Inzwischen lassen sich reale 3D-Geometrien der Werkzeuge in Catia verwenden. Somit ist die Simulation mit dem echten Werkzeug möglich.
(Bild: Cenit)

Vorausdenken, um Kunden Vorteile zu verschaffen

Blicken beide Unternehmen heute auf den Verlauf ihrer Zusammenarbeit zurück, lässt sich feststellen, dass sich das anfängliche Projekt der Schnittstellenprogrammierung zu einer Entwicklungskooperation etabliert hat: Zum einen stellten die kontinuierlichen Optimierungen beziehungsweise Erweiterungen geplante, logische Schritte zu einer verbesserten Leistungsfähigkeit des Softwaresystems dar. Zum anderen resultierten sie aus der Entwicklungsdynamik bei den Kunden von Zoller – und somit in der gesamten Branche. „Im Austausch mit unseren Kunden war es stets unser Anliegen, ihre Erwartungen an die Integration zeitnah und zuverlässig umzusetzen. Wir haben uns somit einerseits von ihren spezifischen Anforderungen leiten lassen. Andererseits wollten wir aber auch vorausdenken – und überlegene Funktionalitäten schaffen. Damit wollten wir unseren Kunden die Möglichkeit eröffnen, die Potenziale optimal bereitgestellter Daten im Rahmen der Digitalisierung noch besser zu nutzen“, resümiert Marco Windisch.

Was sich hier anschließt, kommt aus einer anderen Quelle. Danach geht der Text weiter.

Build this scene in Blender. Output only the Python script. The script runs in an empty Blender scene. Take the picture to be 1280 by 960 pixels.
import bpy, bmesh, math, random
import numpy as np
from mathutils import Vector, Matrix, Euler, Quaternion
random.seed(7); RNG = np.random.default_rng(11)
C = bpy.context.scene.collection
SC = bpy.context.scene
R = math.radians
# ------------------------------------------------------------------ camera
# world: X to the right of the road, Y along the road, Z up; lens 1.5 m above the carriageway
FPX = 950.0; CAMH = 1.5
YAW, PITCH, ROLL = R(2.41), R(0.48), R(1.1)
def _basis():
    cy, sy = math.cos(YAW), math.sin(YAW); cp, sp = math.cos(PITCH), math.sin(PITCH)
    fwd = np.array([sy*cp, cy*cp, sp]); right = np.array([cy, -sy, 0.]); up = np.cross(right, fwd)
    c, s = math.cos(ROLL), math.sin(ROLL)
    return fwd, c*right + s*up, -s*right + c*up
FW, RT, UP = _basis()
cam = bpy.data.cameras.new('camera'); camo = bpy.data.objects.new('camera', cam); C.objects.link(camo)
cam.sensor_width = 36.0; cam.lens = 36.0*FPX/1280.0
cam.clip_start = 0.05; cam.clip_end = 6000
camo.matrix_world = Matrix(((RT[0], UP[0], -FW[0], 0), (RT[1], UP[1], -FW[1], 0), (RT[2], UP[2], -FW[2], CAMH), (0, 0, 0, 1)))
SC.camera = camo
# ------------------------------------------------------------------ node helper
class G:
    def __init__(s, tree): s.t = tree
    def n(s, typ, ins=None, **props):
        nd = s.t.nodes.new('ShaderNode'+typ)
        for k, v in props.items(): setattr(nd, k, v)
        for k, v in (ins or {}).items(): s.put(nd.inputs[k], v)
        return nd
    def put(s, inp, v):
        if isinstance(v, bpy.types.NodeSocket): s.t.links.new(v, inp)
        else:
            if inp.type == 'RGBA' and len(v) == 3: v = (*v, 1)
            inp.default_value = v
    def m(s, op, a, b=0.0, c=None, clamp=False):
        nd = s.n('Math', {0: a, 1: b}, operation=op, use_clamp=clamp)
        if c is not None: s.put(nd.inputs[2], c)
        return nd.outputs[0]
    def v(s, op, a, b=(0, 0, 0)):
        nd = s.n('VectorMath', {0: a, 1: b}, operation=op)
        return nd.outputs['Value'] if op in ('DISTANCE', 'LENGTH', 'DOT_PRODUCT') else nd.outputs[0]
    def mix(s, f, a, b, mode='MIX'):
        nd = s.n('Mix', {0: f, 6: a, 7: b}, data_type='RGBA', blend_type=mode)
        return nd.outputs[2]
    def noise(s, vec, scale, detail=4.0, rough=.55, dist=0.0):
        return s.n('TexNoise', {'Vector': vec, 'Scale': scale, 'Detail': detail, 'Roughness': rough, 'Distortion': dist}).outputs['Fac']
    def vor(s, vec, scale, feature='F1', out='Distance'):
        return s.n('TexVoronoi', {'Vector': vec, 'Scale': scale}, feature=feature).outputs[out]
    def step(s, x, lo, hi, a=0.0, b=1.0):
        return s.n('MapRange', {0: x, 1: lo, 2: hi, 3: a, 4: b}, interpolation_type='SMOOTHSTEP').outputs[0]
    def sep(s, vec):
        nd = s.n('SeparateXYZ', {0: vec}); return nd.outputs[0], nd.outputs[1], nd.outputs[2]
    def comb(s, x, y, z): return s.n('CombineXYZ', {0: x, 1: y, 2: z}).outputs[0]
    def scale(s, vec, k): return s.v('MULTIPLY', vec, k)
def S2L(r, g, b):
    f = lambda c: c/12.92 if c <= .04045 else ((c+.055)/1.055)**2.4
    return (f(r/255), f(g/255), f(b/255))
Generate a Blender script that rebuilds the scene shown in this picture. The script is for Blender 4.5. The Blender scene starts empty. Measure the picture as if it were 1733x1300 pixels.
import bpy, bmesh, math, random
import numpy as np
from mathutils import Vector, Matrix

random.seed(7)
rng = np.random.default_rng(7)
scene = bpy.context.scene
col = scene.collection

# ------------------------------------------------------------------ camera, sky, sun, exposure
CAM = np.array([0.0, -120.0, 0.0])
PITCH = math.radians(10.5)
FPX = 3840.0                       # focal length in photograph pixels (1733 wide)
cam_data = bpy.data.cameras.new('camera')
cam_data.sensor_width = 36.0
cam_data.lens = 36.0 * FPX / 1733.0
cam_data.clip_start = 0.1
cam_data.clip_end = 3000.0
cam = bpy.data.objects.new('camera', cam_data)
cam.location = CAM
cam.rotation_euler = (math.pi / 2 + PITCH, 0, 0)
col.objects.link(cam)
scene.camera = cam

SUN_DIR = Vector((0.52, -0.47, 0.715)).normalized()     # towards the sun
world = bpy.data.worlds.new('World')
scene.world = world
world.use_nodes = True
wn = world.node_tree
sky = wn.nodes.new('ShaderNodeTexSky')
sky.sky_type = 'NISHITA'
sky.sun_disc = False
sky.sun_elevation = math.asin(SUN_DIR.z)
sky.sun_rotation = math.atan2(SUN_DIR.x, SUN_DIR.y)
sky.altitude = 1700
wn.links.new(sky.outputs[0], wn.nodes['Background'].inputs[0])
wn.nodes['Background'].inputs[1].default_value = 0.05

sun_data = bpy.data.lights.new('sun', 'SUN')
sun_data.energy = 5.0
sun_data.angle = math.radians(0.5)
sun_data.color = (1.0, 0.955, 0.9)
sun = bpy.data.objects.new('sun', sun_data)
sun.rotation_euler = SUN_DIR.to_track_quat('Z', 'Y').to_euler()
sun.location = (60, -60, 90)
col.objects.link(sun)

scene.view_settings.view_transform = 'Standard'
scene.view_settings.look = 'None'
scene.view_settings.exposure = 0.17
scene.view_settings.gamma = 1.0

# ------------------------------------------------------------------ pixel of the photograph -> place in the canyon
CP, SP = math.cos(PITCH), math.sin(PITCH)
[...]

Heute kommt der Entwicklungszusammenarbeit der beiden Unternehmen somit eine noch höhere Bedeutung zu: Als einer der Branchenführer stand Zoller seit jeher für den Anspruch, den täglichen Produktionsbetrieb seiner Kunden effizienter zu machen. Im Zuge der digitalen Transformation weitet sich das Aufgabenspektrum: Über das optimale, integrierte Werkzeugmanagement hinaus will das Unternehmen seine Kunden auch bei der Umsetzung von Themen wie digitaler Zwilling oder Losgröße 1 unterstützen. Als Beispiel dient ein aktuelles Projekt, bei dem Cenit Zoller begleitet: die Dokumentation von Einsatzzeiten der Werkzeuge in Catia. Hierzu simuliert der Anwender zunächst den Fertigungsprozess in Catia. Anschließend bereitet Cenit die Simulationsergebnisse auf und ermittelt die Einsatzzeiten der Werkzeuge. Diese werden im Anschluss in der Zoller-TMS bereitgestellt. Mit diesen Informationen können noch genauere Abschätzungen bezüglich der Produktionsplanung getroffen werden. „Das Teure an der Maschine ist die Umrüstung der Werkzeuge. Je besser man weiß, welche Werkzeuge wie lange im Einsatz waren und welche es zu ersetzen gilt, desto besser kann die Produktion an die Auftragslage angepasst werden. Werkzeugplanung und Produktionsvorbereitung – vor dem Stichwort „Losgröße 1“ sind dies einige der zentralen Begriffe“, erklärt Windisch

Eine Partnerschaft, die sich bewährt

Selbst wenn der „Digitale Zwilling“ und „Losgröße 1“ nicht jeden Kunden von Zoller in gleicher Weise bewegen, sind dennoch zahlreiche Unternehmen dabei, die Digitalisierung und Integration ihrer Prozesse voranzutreiben. Dazu gehört für einige Unternehmen der Umstieg auf die 3D-Experience-Plattform von Dassault Systèmes. „Selbstverständlich wollen wir unsere Kunden auch hier vollumfänglich mit integrierter Werkzeugverwaltung unterstützen. Damit ist für Zoller aktuell, neben der Weiterentwicklung der Catia-V5-TMS-Integration auch das Schaffen einer Integration zwischen der 3D-Experience-Plattform und Zoller-TMS ein wichtiges Thema“, beschreibt Windisch die Herausforderung. „Auch bei diesem Vorhaben war es für uns klar, dass wir auf die Zusammenarbeit mit Cenit setzen. Die Ergebnisse der bisherigen Projekte haben sich eben bewährt“, führt er anerkennend fort. „Wir freuen uns natürlich sehr, dass wir ein Unternehmen wie die Zoller GmbH in der Kooperation überzeugen konnten. Für uns ist es zweifellos eine spannende Aufgabe, gemeinsam mit Zoller anderen Unternehmen Wege in die Digitalisierung ihrer Prozesse zu eröffnen“, entgegnet Werner.